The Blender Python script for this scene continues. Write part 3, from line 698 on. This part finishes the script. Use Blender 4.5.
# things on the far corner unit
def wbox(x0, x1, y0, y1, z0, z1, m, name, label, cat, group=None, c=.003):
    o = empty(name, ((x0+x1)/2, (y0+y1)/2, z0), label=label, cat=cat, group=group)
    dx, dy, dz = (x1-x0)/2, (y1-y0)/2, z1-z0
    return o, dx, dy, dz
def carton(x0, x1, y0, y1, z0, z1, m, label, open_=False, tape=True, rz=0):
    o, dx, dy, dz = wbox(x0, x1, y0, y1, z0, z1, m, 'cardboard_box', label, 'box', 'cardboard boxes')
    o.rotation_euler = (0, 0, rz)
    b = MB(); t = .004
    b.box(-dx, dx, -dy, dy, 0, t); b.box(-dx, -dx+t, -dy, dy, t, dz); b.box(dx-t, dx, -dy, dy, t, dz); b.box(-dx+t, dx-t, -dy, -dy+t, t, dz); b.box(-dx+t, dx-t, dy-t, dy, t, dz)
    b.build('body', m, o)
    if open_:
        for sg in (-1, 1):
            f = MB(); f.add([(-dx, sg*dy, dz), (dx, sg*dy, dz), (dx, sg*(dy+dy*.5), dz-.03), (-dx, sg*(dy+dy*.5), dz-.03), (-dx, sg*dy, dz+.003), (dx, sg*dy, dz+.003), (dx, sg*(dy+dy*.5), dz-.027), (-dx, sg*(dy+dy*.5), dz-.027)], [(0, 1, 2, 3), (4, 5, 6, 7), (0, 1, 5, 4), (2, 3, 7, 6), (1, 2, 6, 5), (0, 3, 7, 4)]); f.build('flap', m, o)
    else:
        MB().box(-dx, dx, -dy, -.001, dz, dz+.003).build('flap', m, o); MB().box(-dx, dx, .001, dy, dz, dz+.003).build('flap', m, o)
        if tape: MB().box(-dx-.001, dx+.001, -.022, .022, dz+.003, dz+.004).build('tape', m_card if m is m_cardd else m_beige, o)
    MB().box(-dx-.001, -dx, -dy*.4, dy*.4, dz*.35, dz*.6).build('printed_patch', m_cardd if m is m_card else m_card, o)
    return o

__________

=== Problem details ===
Write the complete data out, exactly as above.

=== Result below ===
The Blender Python script for this scene continues. Write part 3, from line 698 on. This part finishes the script. Use Blender 4.5.
# things on the far corner unit
def wbox(x0, x1, y0, y1, z0, z1, m, name, label, cat, group=None, c=.003):
    o = empty(name, ((x0+x1)/2, (y0+y1)/2, z0), label=label, cat=cat, group=group)
    dx, dy, dz = (x1-x0)/2, (y1-y0)/2, z1-z0
    return o, dx, dy, dz
def carton(x0, x1, y0, y1, z0, z1, m, label, open_=False, tape=True, rz=0):
    o, dx, dy, dz = wbox(x0, x1, y0, y1, z0, z1, m, 'cardboard_box', label, 'box', 'cardboard boxes')
    o.rotation_euler = (0, 0, rz)
    b = MB(); t = .004
    b.box(-dx, dx, -dy, dy, 0, t); b.box(-dx, -dx+t, -dy, dy, t, dz); b.box(dx-t, dx, -dy, dy, t, dz); b.box(-dx+t, dx-t, -dy, -dy+t, t, dz); b.box(-dx+t, dx-t, dy-t, dy, t, dz)
    b.build('body', m, o)
    if open_:
        for sg in (-1, 1):
            f = MB(); f.add([(-dx, sg*dy, dz), (dx, sg*dy, dz), (dx, sg*(dy+dy*.5), dz-.03), (-dx, sg*(dy+dy*.5), dz-.03), (-dx, sg*dy, dz+.003), (dx, sg*dy, dz+.003), (dx, sg*(dy+dy*.5), dz-.027), (-dx, sg*(dy+dy*.5), dz-.027)], [(0, 1, 2, 3), (4, 5, 6, 7), (0, 1, 5, 4), (2, 3, 7, 6), (1, 2, 6, 5), (0, 3, 7, 4)]); f.build('flap', m, o)
    else:
        MB().box(-dx, dx, -dy, -.001, dz, dz+.003).build('flap', m, o); MB().box(-dx, dx, .001, dy, dz, dz+.003).build('flap', m, o)
        if tape: MB().box(-dx-.001, dx+.001, -.022, .022, dz+.003, dz+.004).build('tape', m_card if m is m_cardd else m_beige, o)
    MB().box(-dx-.001, -dx, -dy*.4, dy*.4, dz*.35, dz*.6).build('printed_patch', m_cardd if m is m_card else m_card, o)
    return o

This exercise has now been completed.